» **What needs to be done**
Print, word for word, the opening line of the data below and every line after it through the line that contains "COL = S.collection", but not the pictures.

» **Data section**

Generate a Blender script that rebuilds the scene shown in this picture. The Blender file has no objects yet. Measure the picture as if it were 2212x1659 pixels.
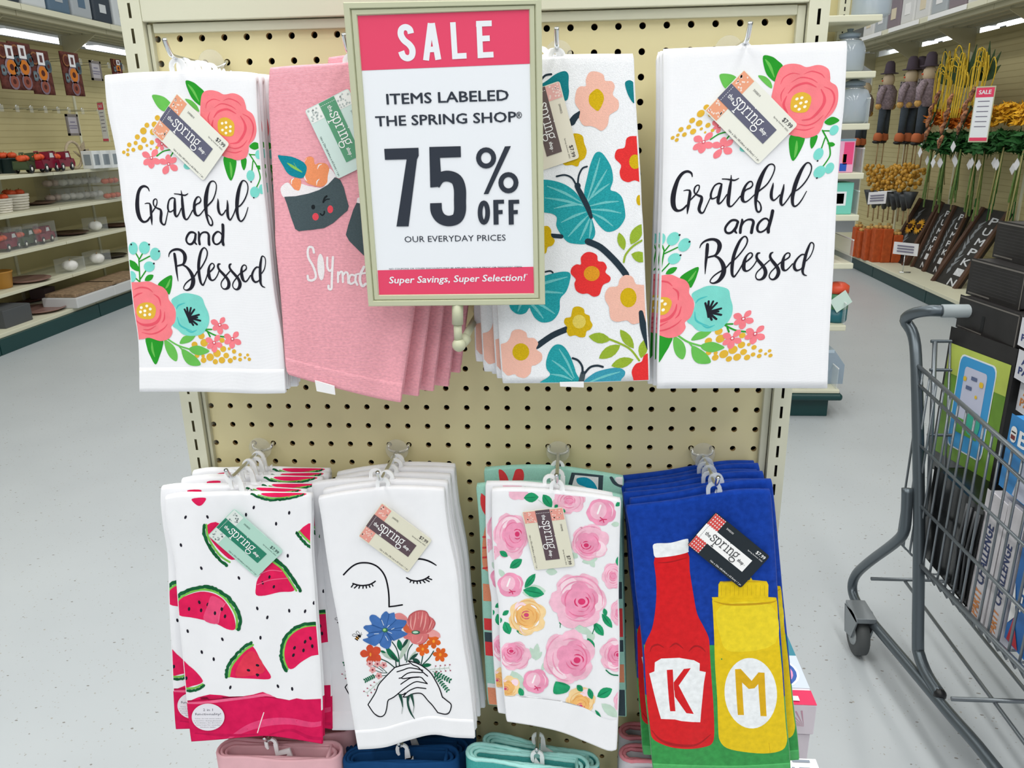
import bpy, bmesh, math, random
from math import sin, cos, pi, radians, sqrt, atan2, exp
from mathutils import Vector, Matrix, noise
from mathutils.geometry import tessellate_polygon

S = bpy.context.scene
COL = S.collection

# ------------------------------------------------------------------ camera
CAM = Vector((.11617, -.90925, 1.45))
F = 1680.52                                  # focal length for a 2212 px wide frame
AX = Vector((0.9972, 0.072711, -0.017445))
AY = Vector((0.005907, -0.309173, -0.950987))
AZ = Vector((-0.07454, 0.948222, -0.308737))
cam_data = bpy.data.cameras.new('camera')
cam_data.sensor_width = 36.0
cam_data.lens = F * 36.0 / 2212
cam_data.clip_start = 0.02
cam_data.clip_end = 60
cam_ob = bpy.data.objects.new('camera', cam_data)
COL.objects.link(cam_ob)
_m = Matrix((AX, -AY, -AZ)).transposed().to_4x4()
_m.translation = CAM
cam_ob.matrix_world = _m
S.camera = cam_ob

# ------------------------------------------------------------------ light and exposure
S.view_settings.view_transform = 'Standard'
S.view_settings.look = 'None'
S.view_settings.gamma = 1.0
S.view_settings.use_curve_mapping = False
S.view_settings.exposure = 0.20
W = bpy.data.worlds.new('store_ambient')
S.world = W
W.use_nodes = True
W.node_tree.nodes['Background'].inputs[0].default_value = (0.97, 0.985, 1.0, 1)
W.node_tree.nodes['Background'].inputs[1].default_value = 0.50
S.cycles.use_denoising = True
S.cycles.max_bounces = 8
S.cycles.transparent_max_bounces = 12
LIGHT_POWER = 21.0


def ceiling_strip(x, y, z, lx, ly, power):
    d = bpy.data.lights.new('ceiling_strip', 'AREA')
    d.shape = 'RECTANGLE'
    d.size = lx
    d.size_y = ly
    d.energy = power
    d.color = (1.0, 0.985, 0.95)
    o = bpy.data.objects.new('ceiling_strip', d)
    o.location = (x, y, z)
    COL.objects.link(o)


for _x in (-2.7, -.9, .9, 2.5):
    for _y in (-3.2, -0.6, 2.0, 4.6, 7.2, 9.8):
        ceiling_strip(_x, _y, 3.93, 0.34, 2.3, LIGHT_POWER * {-3.2: 1.15, -0.6: 1.85, 2.0: .85}.get(_y, .72))


# ------------------------------------------------------------------ geometry helpers
def ray(px, py):
    return AZ + AX * ((px - 1106) / F) + AY * ((py - 829.5) / F)


def aty(px, py, y):
    d = ray(px, py)
    return CAM + d * ((y - CAM.y) / d.y)


def onz(px, py, z):
    d = ray(px, py)
    return CAM + d * ((z - CAM.z) / d.z)


def onx(px, py, x):
    d = ray(px, py)
    return CAM + d * ((x - CAM.x) / d.x)


def pix(p):
    q = Vector(p) - CAM
    d = q.dot(AZ)
    return (1106 + F * q.dot(AX) / d, 829.5 + F * q.dot(AY) / d)


def colx(c):
    return (c - 13.5) * .0254


def rowz(r):
    return 1.45 - 0.226014 - (r - 13) * .0254


def lin(c):
    c = c / 255.0
    return c / 12.92 if c <= 0.04045 else ((c + 0.055) / 1.055) ** 2.4


def rgb(c):
    if isinstance(c, str):
        c = c.lstrip('#')
        c = tuple(int(c[i:i + 2], 16) for i in (0, 2, 4))
    return (lin(c[0]), lin(c[1]), lin(c[2]), 1.0)


_mats = {}


def mat(name, c, rough=0.5, metal=0.0, alpha=1.0, vary=0.0, vscale=40.0, bump=0.0, bscale=400.0,
        trans=0.0, ior=1.45, emit=0.0, stretch=(1, 1, 1), c2=None, sheen=0.0, spec=0.5, wave=0.0):
    if name in _mats:
        return _mats[name]
    m = bpy.data.materials.new(name)
    m.use_nodes = True
    nt = m.node_tree
    b = nt.nodes['Principled BSDF']
    base = rgb(c)
    b.inputs['Base Color'].default_value = base
    b.inputs['Roughness'].default_value = rough
    b.inputs['Metallic'].default_value = metal
    b.inputs['Specular IOR Level'].default_value = spec
    b.inputs['IOR'].default_value = ior
    if alpha < 1:
        b.inputs['Alpha'].default_value = alpha
    if trans:
        b.inputs['Transmission Weight'].default_value = trans
    if sheen:
        b.inputs['Sheen Weight'].default_value = sheen
    if emit:
        b.inputs['Emission Color'].default_value = base
        b.inputs['Emission Strength'].default_value = emit
    if vary or bump or c2:
        tc = nt.nodes.new('ShaderNodeTexCoord')
        mp = nt.nodes.new('ShaderNodeMapping')
        mp.inputs['Scale'].default_value = stretch
        nt.links.new(tc.outputs['Object'], mp.inputs['Vector'])
    if vary or c2:
        n = nt.nodes.new('ShaderNodeTexNoise')
        n.inputs['Scale'].default_value = vscale
        n.inputs['Detail'].default_value = 3
        nt.links.new(mp.outputs[0], n.inputs['Vector'])
        rmp = nt.nodes.new('ShaderNodeValToRGB')
        if c2:
            a, z = base, rgb(c2)
            rmp.color_ramp.elements[0].position = 0.38
            rmp.color_ramp.elements[1].position = 0.62
        else:
            a = tuple(v * (1 - vary) for v in base[:3]) + (1,)
            z = tuple(min(1, v * (1 + vary) + vary * 0.02) for v in base[:3]) + (1,)
            rmp.color_ramp.elements[0].position = 0.3
            rmp.color_ramp.elements[1].position = 0.7
        rmp.color_ramp.elements[0].color = a
        rmp.color_ramp.elements[1].color = z
        nt.links.new(n.outputs['Fac'], rmp.inputs['Fac'])
        nt.links.new(rmp.outputs['Color'], b.inputs['Base Color'])
    if bump:
        n2 = nt.nodes.new('ShaderNodeTexNoise')
        n2.inputs['Scale'].default_value = bscale
        n2.inputs['Detail'].default_value = 2
        nt.links.new(mp.outputs[0], n2.inputs['Vector'])
        src = n2.outputs['Fac']
        if wave:
            wv = nt.nodes.new('ShaderNodeTexWave')
            wv.bands_direction = 'Z'
            wv.inputs['Scale'].default_value = wave
            wv.inputs['Distortion'].default_value = 0.6
            wv.inputs['Detail Scale'].default_value = 3.0
            nt.links.new(mp.outputs[0], wv.inputs['Vector'])
            ad = nt.nodes.new('ShaderNodeMath')
            ad.operation = 'ADD'
            nt.links.new(n2.outputs['Fac'], ad.inputs[0])
            nt.links.new(wv.outputs['Fac'], ad.inputs[1])
            src = ad.outputs[0]
        bp = nt.nodes.new('ShaderNodeBump')
        bp.inputs['Strength'].default_value = bump
        bp.inputs['Distance'].default_value = 0.001
        nt.links.new(src, bp.inputs['Height'])
        nt.links.new(bp.outputs['Normal'], b.inputs['Normal'])
    _mats[name] = m
    return m


def smooth_pts(pts, closed=False, sub=4):
    """Catmull-Rom through the points."""
    n = len(pts)
    if n < 3:
        return [tuple(p) for p in pts]
    out = []
    rng = n if closed else n - 1
    dim = len(pts[0])
    for i in range(rng):
        if closed:
            p0, p1, p2, p3 = pts[(i - 1) % n], pts[i], pts[(i + 1) % n], pts[(i + 2) % n]
        else:
            p0, p1, p2, p3 = pts[max(i - 1, 0)], pts[i], pts[i + 1], pts[min(i + 2, n - 1)]
        for k in range(sub):
            t = k / sub
            out.append(tuple(0.5 * ((2 * p1[d]) + (-p0[d] + p2[d]) * t + (2 * p0[d] - 5 * p1[d] + 4 * p2[d] - p3[d]) * t * t
                                    + (-p0[d] + 3 * p1[d] - 3 * p2[d] + p3[d]) * t ** 3) for d in range(dim)))
    if not closed:
        out.append(tuple(pts[-1]))
    return out


def tess(pts):
    """indices of triangles filling a simple 2D polygon"""
    return [t for t in tessellate_polygon([[Vector((p[0], p[1], 0)) for p in pts]])]


class MB:
    """collects shapes, links them as one mesh object"""

    def __init__(s):
        s.v, s.f, s.m, s.sm, s.mats = [], [], [], [], []

    def mi(s, m):
        if m not in s.mats:
            s.mats.append(m)
        return s.mats.index(m)

    def add(s, vs, fs, m, smooth=False):
        o = len(s.v)
        i = s.mi(m)
        s.v += [Vector(v) for v in vs]
        for f in fs:
            s.f.append([o + k for k in f])
            s.m.append(i)
            s.sm.append(smooth)
        return s

    def box(s, lo, hi, m):
        x0, y0, z0 = lo
        x1, y1, z1 = hi
        v = [(x0, y0, z0), (x1, y0, z0), (x1, y1, z0), (x0, y1, z0), (x0, y0, z1), (x1, y0, z1), (x1, y1, z1), (x0, y1, z1)]
        return s.add(v, [(0, 3, 2, 1), (4, 5, 6, 7), (0, 1, 5, 4), (1, 2, 6, 5), (2, 3, 7, 6), (3, 0, 4, 7)], m)

    def obox(s, c, ax, ay, az, m):
        """box from centre and three half-axis vectors"""
        c, ax, ay, az = Vector(c), Vector(ax), Vector(ay), Vector(az)
        v = [c + ax * i + ay * j + az * k for k in (-1, 1) for i, j in ((-1, -1), (1, -1), (1, 1), (-1, 1))]
        return s.add(v, [(0, 3, 2, 1), (4, 5, 6, 7), (0, 1, 5, 4), (1, 2, 6, 5), (2, 3, 7, 6), (3, 0, 4, 7)], m)

    def tube(s, pts, r, m, n=8, closed=False):
        pts = [Vector(p) for p in pts]
        N = len(pts)
        rad = r if isinstance(r, (list, tuple)) else [r] * N
        vs = []
        up = None
        for i, p in enumerate(pts):
            a = pts[(i - 1) % N] if (closed or i > 0) else p
            b = pts[(i + 1) % N] if (closed or i < N - 1) else p
            t = (b - a)
            if t.length < 1e-9:
                t = Vector((0, 0, 1))
            t.normalize()
            if up is None:
                up = t.orthogonal().normalized()
            up = (up - t * up.dot(t))
            if up.length < 1e-6:
                up = t.orthogonal()
            up.normalize()
            w = t.cross(up)
            for k in range(n):
                g = 2 * pi * k / n
                vs.append(p + (up * cos(g) + w * sin(g)) * rad[i])
        fs = []
        for i in range(N if closed else N - 1):
            j = (i + 1) % N
            for k in range(n):
                l = (k + 1) % n
                fs.append((i * n + k, i * n + l, j * n + l, j * n + k))
        if not closed:
            fs.append(tuple(range(n - 1, -1, -1)))
            fs.append(tuple((N - 1) * n + k for k in range(n)))
        return s.add(vs, fs, m, True)

    def lathe(s, prof, c, m, n=20, axis=None, smooth=True, squash=1.0):
        """prof: (radius, height) from bottom to top about an axis through c"""
        c = Vector(c)
        az = Vector(axis).normalized() if axis else Vector((0, 0, 1))
        ax = az.orthogonal().normalized() if axis else Vector((1, 0, 0))
        ay = az.cross(ax)
        vs, fs = [], []
        for r, h in prof:
            for k in range(n):
                g = 2 * pi * k / n
                vs.append(c + az * h + ax * (r * cos(g)) + ay * (r * squash * sin(g)))
        for i in range(len(prof) - 1):
            for k in range(n):
                l = (k + 1) % n
                fs.append((i * n + k, i * n + l, (i + 1) * n + l, (i + 1) * n + k))
        if prof[0][0] > 1e-6:
            fs.append(tuple(range(n - 1, -1, -1)))
        if prof[-1][0] > 1e-6:
            fs.append(tuple((len(prof) - 1) * n + k for k in range(n)))
        return s.add(vs, fs, m, smooth)

    def ball(s, c, r, m, n=12, sx=1, sy=1, sz=1):
        c = Vector(c)
        vs, fs = [], []
        rings = max(4, n // 2)
        for i in range(rings + 1):
            t = pi * i / rings
            for k in range(n):
                g = 2 * pi * k / n
                vs.append(c + Vector((sx * r * sin(t) * cos(g), sy * r * sin(t) * sin(g), -sz * r * cos(t))))
        for i in range(rings):
            for k in range(n):
                l = (k + 1) % n
                fs.append((i * n + k, i * n + l, (i + 1) * n + l, (i + 1) * n + k))
        return s.add(vs, fs, m, True)

    def prism(s, pts, vec, m, smooth=False):
        """a flat 3D polygon extruded along vec"""
        pts = [Vector(p) for p in pts]
        vec = Vector(vec)
        nrm = Vector((0, 0, 0))
        for i in range(len(pts)):
            a, b = pts[i], pts[(i + 1) % len(pts)]
            nrm += a.cross(b)
        nrm.normalize()
        ax = nrm.orthogonal().normalized()
        ay = nrm.cross(ax)
        tr = tess([(p.dot(ax), p.dot(ay)) for p in pts])
        n = len(pts)
        s.add(pts + [p + vec for p in pts], [t for t in tr] + [tuple(k + n for k in reversed(t)) for t in tr], m)
        s.add(pts + [p + vec for p in pts], [(i, (i + 1) % n, n + (i + 1) % n, n + i) for i in range(n)], m, smooth)
        return s

    def build(s, name, parent=None, bevel=0.0, seg=2, kind=None, label=None, weld=False):
        me = bpy.data.meshes.new(name)
        off = parent.location if parent else Vector((0, 0, 0))
        # a child of a part sits in the thing's frame
        p = parent
        tot = Vector((0, 0, 0))
        while p is not None:
            tot += p.location
            p = p.parent
        me.from_pydata([v - tot for v in s.v], [], s.f)
        for m in s.mats:
            me.materials.append(m)
        me.polygons.foreach_set('material_index', s.m)
        me.polygons.foreach_set('use_smooth', s.sm)
        bm = bmesh.new()
        bm.from_mesh(me)
        if weld:
            bmesh.ops.remove_doubles(bm, verts=bm.verts, dist=1e-6)
        if bevel:
            bmesh.ops.remove_doubles(bm, verts=bm.verts, dist=1e-6)
            es = [e for e in bm.edges if len(e.link_faces) == 2 and e.calc_face_angle(0) > 0.5]
            bmesh.ops.bevel(bm, geom=es, offset=bevel, segments=seg, affect='EDGES', profile=0.5, clamp_overlap=True)
        bmesh.ops.recalc_face_normals(bm, faces=bm.faces)
        bm.to_mesh(me)
        bm.free()
        me.update()
        o = bpy.data.objects.new(name, me)
        COL.objects.link(o)
        if parent:
            o.parent = parent
        if kind:
            o['kind'] = kind
        if label:
            o['label'] = label
        return o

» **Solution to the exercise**
Generate a Blender script that rebuilds the scene shown in this picture. The Blender file has no objects yet. Measure the picture as if it were 2212x1659 pixels.
import bpy, bmesh, math, random
from math import sin, cos, pi, radians, sqrt, atan2, exp
from mathutils import Vector, Matrix, noise
from mathutils.geometry import tessellate_polygon

S = bpy.context.scene
COL = S.collection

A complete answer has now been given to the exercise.